We get another set of variant rules for one of GDW’s SF wargames, this time Double Star, which is set in a binary star system, each of which has a colony on it. They build big fleets and fight each other. It has some very interesting ideas about training and marshaling a space fleet. I’m not aware that anyone has ever actually played this game.

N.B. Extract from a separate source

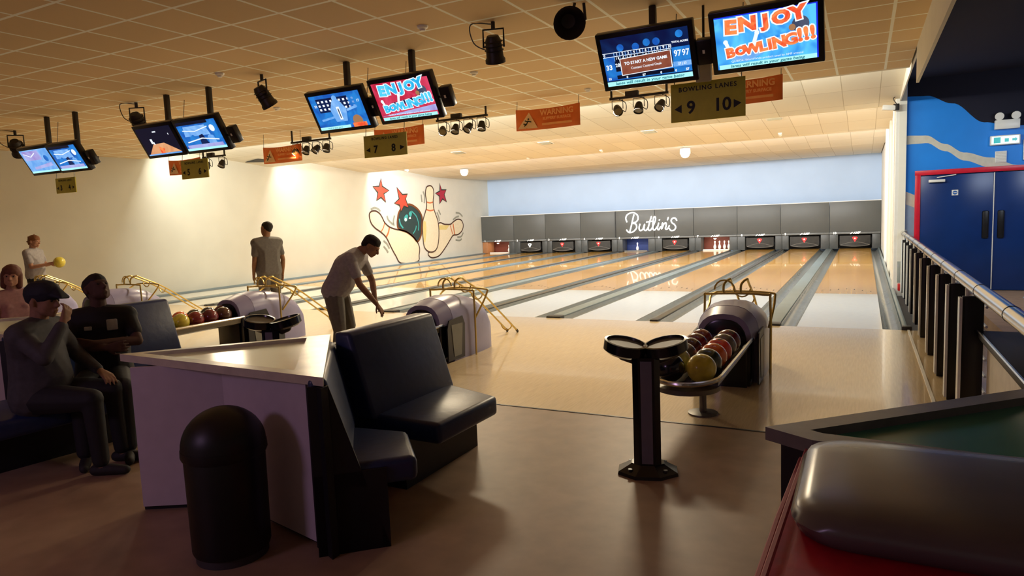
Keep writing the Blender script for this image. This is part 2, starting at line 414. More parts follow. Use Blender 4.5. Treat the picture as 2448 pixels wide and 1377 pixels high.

Then we get the cover article, asteroid mining ! We get a page on the difficulties involved and then a mini-game on belt mining (that sounds dirty to modern ears, doesn’t it ?). You play on this flow chart:

Each box is a decision point, explained in more detail in 5 pages of rules for each box. The procedure is you show up with a ship, get a license, and go prospecting. Maybe you’ll hit it rich and maybe you’ll go broke paying a rescue fee. I really, really wish this sort of thing had caught on, although some hints of it may survive in Diaspora. It’s a diverting little game in its own right.
In the Ship’s Locker this issue is Advanced Power Battle Armor, or what every referee needs after seeing what PCs with their own power armor and energy weapons can do. It’s restricted to military only to help keep it out of PC hands. The damn thing has a flamethrower, which is also its only weakness. Taking out a fuel tank on one of those would be bad, and Really Bad shipboard. A second entry details the standard ATV, a massive, long range exploration vehicle that rides on 8 fat tire over any terrain. It looks like a cross between ARK ONE and the Mako although it is unarmed. In an Amber Zone called “Planetoid P-4638” the players have to black bag a manufacturing facility for data worth billions to the corp hiring them and a cool Cr1,000,000 to the PCs. Again, no map is given in an Amber Zone, just a little detail on the opposition and some suggestions on how to mix it up. Lastly, The Bestiary has the cute little Beaker Monkey, which is a good pet, and a fantastic pet for a psionic PC.



The Sea Bear on the other hand is a dangerous aquatic predator that can be found on several worlds around the Chronor subsector. Man, 3rd Imperium terraformers will import anything to fill an ecological niche. Fortunately, it isn’t as big as the name implies, adults are only around 25 kg. Unfortunately, they fill the same niche as seals and so they come in large numbers around a rookery.